Viaggio nella letteratura popolare salentina tra sensi, nonsensi e doppi-sensi
di Antonio Mele / Melanton

Queste non sono bagatelle, amici Lettori! Hanno certamente il sapore dello scherzo, della burla, del gioco; possono anche apparire facezie o stregonerie impertinenti e talora scostumate; tengono in sé, di frequente, la malizia di stampo il più popolaresco e aggressivo, libero e senza freni; non si curano, almeno in apparenza, di auliche elevatezze e di voli pindarici, e spesso sono anzi, e di buon grado, proprio terra-terra.
Attestazioni per lo più povere e scarne. Giocose sempre, nella loro apparente irriverenza. E volutamente semplici o semplicistiche, proprio per essere agevolmente riprese dal popolino più umile e incolto, particolarmente dai molti che, in un tempo non tanto lontano, erano davvero di poche parole, totalmente digiuni di un linguaggio appena ordinario, e men che meno di fraseologie eleganti e forbite.
Simili ‘invenzioni’ (che avevano anche una sottaciuta funzione di rivalsa o riscatto, radunando in sé varie congerie di aspirazioni e desideri inappagati) si manifestavano quindi, soprattutto nella tradizione contadina, con modalità espressive assolutamente spontanee, riuscendo tuttavia, nel loro dispiegarsi secco e lapidario, a toccare frequentemente vertici letterari insospettabili, oltre che trovate di elevato ingegno: un aspetto creativo radicalmente puro, che dà infine, soprattutto agli astuti indovinelli, una qualifica di preziosità assoluta.
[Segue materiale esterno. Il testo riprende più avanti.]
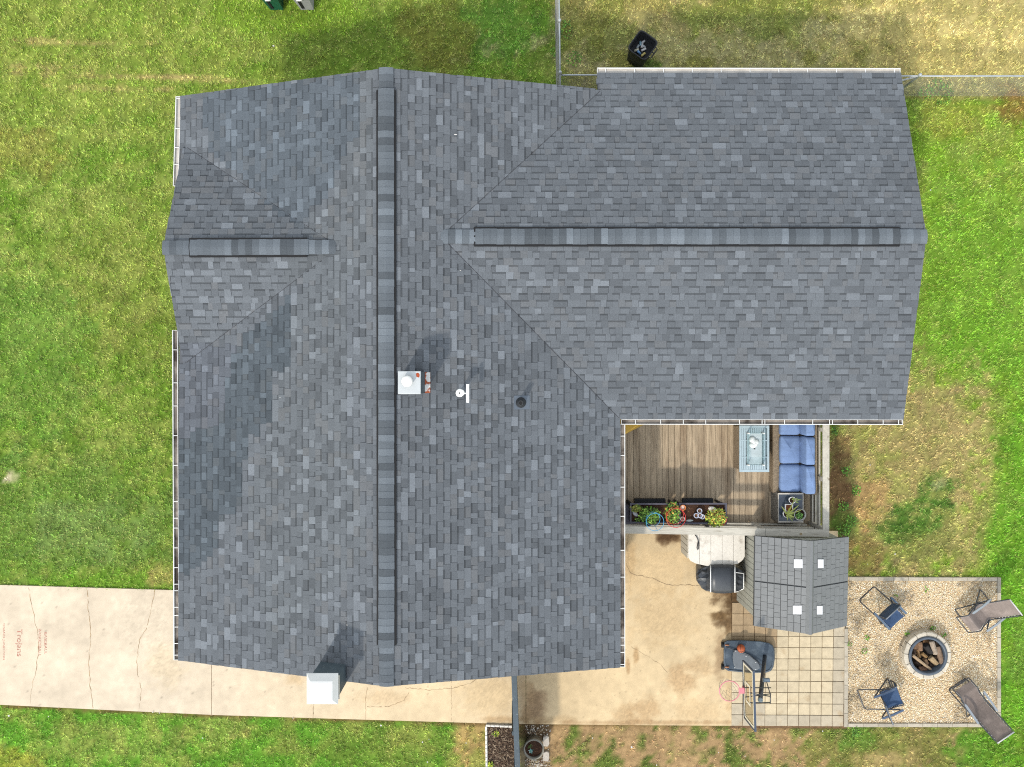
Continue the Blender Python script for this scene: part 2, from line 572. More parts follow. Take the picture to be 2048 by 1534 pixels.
me = bpy.data.meshes.new("grass")
me.vertices.add(nbv); me.loops.add(nbv); me.polygons.add(nbf)
me.vertices.foreach_set("co", pts.astype(np.float32).ravel())
me.loops.foreach_set("vertex_index", np.arange(nbv, dtype=np.int32))
me.polygons.foreach_set("loop_start", np.arange(0, nbv, 3, dtype=np.int32))
me.update(calc_edges=True)
at = me.color_attributes.new("tone", 'FLOAT_COLOR', 'POINT')
ca = np.repeat(linv(tcol) / K * 1.8, 3, axis=0)
at.data.foreach_set("color", np.concatenate([ca, np.ones((nbv, 1))], 1).astype(np.float32).ravel())
me.materials.append(M['blade'])
grass = bpy.data.objects.new("grass", me)
COL.objects.link(grass)
tag(grass, "short mown grass and clover covering the lawn", "grass", kind="stuff")

# ================================================================== CONCRETE
def conc_sheet(name, us, top, bot, nrow, colf, z, parent):
    us = np.asarray(us, float)
    t = np.linspace(0, 1, nrow)
    U = np.repeat(us[None, :], nrow, 0)
    V = top(us)[None, :] * (1 - t[:, None]) + bot(us)[None, :] * t[:, None]
    col = np.clip(colf(U, V), 5, 250)
    alb = linv(col) / K
    ny, nx = U.shape
    x = (U - 1024) * (CH - z) / F; y = (767 - V) * (CH - z) / F
    vv = np.stack([x, y, np.full_like(x, z)], -1).reshape(-1, 3).tolist()
    idx = np.arange(nx * ny).reshape(ny, nx)
    ff = np.stack([idx[1:, :-1], idx[1:, 1:], idx[:-1, 1:], idx[:-1, :-1]], -1).reshape(-1, 4).tolist()
    ring = list(idx[-1, :]) + list(idx[::-1, -1][1:]) + list(idx[0, ::-1][1:]) + list(idx[:, 0][1:-1])
    off = len(vv)
    vv += [(vv[i][0], vv[i][1], z - 0.09) for i in ring]
    m = len(ring)
    ff += [(ring[i], off + i, off + (i + 1) % m, ring[(i + 1) % m]) for i in range(m)]
    me = bpy.data.meshes.new(name)
    me.from_pydata(vv, [], ff)
    at = me.color_attributes.new("tone", 'FLOAT_COLOR', 'POINT')
    full = np.concatenate([alb.reshape(-1, 3), alb.reshape(-1, 3)[ring]], 0)
    at.data.foreach_set("color", np.concatenate([full, np.ones((len(full), 1))], 1).astype(np.float32).ravel())
    me.materials.append(M['concrete'])
    o = bpy.data.objects.new(name, me)
    COL.objects.link(o)
    o.parent = parent
    WLOC[o.name] = Vector((0, 0, 0))
    return o


STAINS = [  # u, v, ru, rv, colour, strength
    (1478, 1200, 46, 46, (98, 76, 52), 1.0), (1470, 1238, 40, 26, (104, 82, 58), 0.9), (1450, 1175, 36, 20, (128, 100, 70), 0.8), (1500, 1250, 60, 22, (120, 96, 68), 0.9), (1440, 1232, 30, 9, (124, 98, 66), 0.8),
    (1335, 1076, 26, 14, (100, 76, 54), 1.0), (1360, 1360, 34, 26, (186, 152, 112), 0.7), (1395, 1335, 26, 22, (190, 158, 118), 0.6),
    (1330, 1235, 70, 60, (206, 176, 132), 0.5), (1290, 1420, 34, 24, (188, 152, 110), 0.6), (1250, 1430, 24, 26, (192, 158, 116), 0.6), (1272, 1310, 6, 22, (176, 140, 98), 0.7),
    (1256, 1330, 4, 18, (170, 132, 92), 0.7), (1258, 1120, 14, 50, (204, 170, 124), 0.6), (1300, 1150, 90, 50, (222, 190, 142), 0.4), (1400, 1420, 50, 30, (212, 180, 136), 0.5),
    (1072, 1415, 24, 36, (150, 120, 92), 0.8), (1050, 1390, 16, 50, (190, 158, 120), 0.6), (1100, 1440, 60, 8, (200, 170, 128), 0.5), (1460, 1350, 10, 90, (196, 164, 122), 0.5),
    (1440, 1310, 12, 50, (150, 122, 92), 0.6), (770, 1395, 50, 16, (216, 186, 146), 0.5), (590, 1360, 20, 12, (206, 174, 130), 0.5), (980, 1390, 60, 50, (226, 196, 150), 0.5),
    (300, 1240, 60, 80, (224, 208, 184), 0.4), (330, 1330, 40, 40, (218, 196, 160), 0.5), (1300, 1445, 220, 5, (170, 136, 98), 0.6), (1000, 1438, 50, 6, (186, 152, 110), 0.6)]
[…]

È per l’appunto un piccolo viaggio curioso, questo, al quale vi invitiamo con gioia: uno sconfinamento nell’arte del pensiero anche libero e libertino, della creatività immaginifica, della fantasia e giocheria di parole e d’idee… Che erano abituali nelle corti e nei borghi di mille anni fa, ma anche di duemila e tremila, e perfino ai tempi degli Egizi o degli Assiri-Babilonesi, per giungere poi di ritorno fino alla nostra stessa civiltà contadina, alle nostre case e famiglie di ieri o dell’altro ieri, quando la sera ci si riuniva per ascoltare “cunti”, storie, e facezie di paese.
Parole, in definitiva, che erano anche sentimenti, meraviglie e magie: specchio fatato della piccola quanto sconfinata mente dell’uomo.